I am not sure how smart line breaking can we reuse. But I would propose using changelog formatted message keeping original commit message format. If it had new lines, just keep that new lines also in actual changelog in rpm package. It would save us making smart enough formatting and allow hand made formatting preserved.

But please allow for entries that have multiple lines, i.e. if the next line after the line with a dash is indented, it should be part of the line with the dash.

Of course, my plan is to include all lines until the next block that's separated by an empty line, only lines beginning with a dash would become a new "entry item".

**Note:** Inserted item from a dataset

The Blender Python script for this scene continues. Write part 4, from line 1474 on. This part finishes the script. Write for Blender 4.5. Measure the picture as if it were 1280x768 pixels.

I am not sure how smart line breaking can we reuse. But I would propose using changelog formatted message keeping original commit message format. If it had new lines, just keep that new lines also in actual changelog in rpm package. It would save us making smart enough formatting and allow hand made formatting preserved.

I have never come across a changelog that needed verbatim line formatting, can you point me to an actual example? I'm wondering what people would use it for…

Because some things have to be quoted in the RPM changelog, rpmautospec will potentially make lines longer and the simplest and most predictable way to do this is to wrap lines to a fixed length. This will also be more or less needed so that "long first items", i.e. those that are continued from the git commit subject in the body, won't look ugly next to the rest of the changelog entry. E.g. I don't want this …:

This is my almost 50 characters long subject line

...but it's not enough because there's so much more I can say here!
- And there's even more, I've worked on so much which I don't want to
split across several commits. (Fixes: #1234567)

… to become this …:

* Wed Jan 19 2022 Nils Philippsen <nils@redhat.com> - 1.2-3
- This is my almost 50 characters long subject line
  but it's not enough because there's so much more I can say here!
- And there's even more, I've worked on so much which I don't want to
  split across several commits. (Fixes: #1234567)

… or even this …:

* Wed Jan 19 2022 Nils Philippsen <nils@redhat.com> - 1.2-3
- This is my almost 50 characters long subject line
  but it's not enough because there's so much more I can say here!
- And there's even more, I've worked on so much which I don't want to
split across several commits. (Fixes: #1234567)

… but rather that:

* Wed Jan 19 2022 Nils Philippsen <nils@redhat.com> - 1.2-3
- This is my almost 50 characters long subject line but it's not enough
  because there's so much more I can say here!
- And there's even more, I've worked on so much which I don't want to split
  across several commits. (Fixes: #1234567)

What I had on mind were indentation made by @jskarvad on tuned package. I think it should be possible to prepare similar changelog entry from commit message, even when it is much longer than is common. Similar complex formatting is done by DNS-OARC on dnsperf. They don't even use - for 2nd level indentation, maybe punct char should be allowed with leading any space count as a marker.

Both use space indentation explicitly and I think it should allow such preformatted commits.

Could be mode of line processing configured by %autochangelog macro?

I don't think the commit message over there is complete. For example, you seem to drop a "-" from the first line of a commit message irrespective of what processing comes next. It is a good change which cleans up some of the mass rebuild commit messages.

Also, how do you add a second item if you don't continue the first item (the one from the first line of the commit message aka commit subject)? From the code it seems you'd have to add an ellipsis just to get into the right parsing mode.

All in all, this seems to turn the "commit subject" (1st line of the commit message) into an item just like any item, which is quite different from the typical usage in git land. Or am I missing a way to omit the commit subject from the changelog items?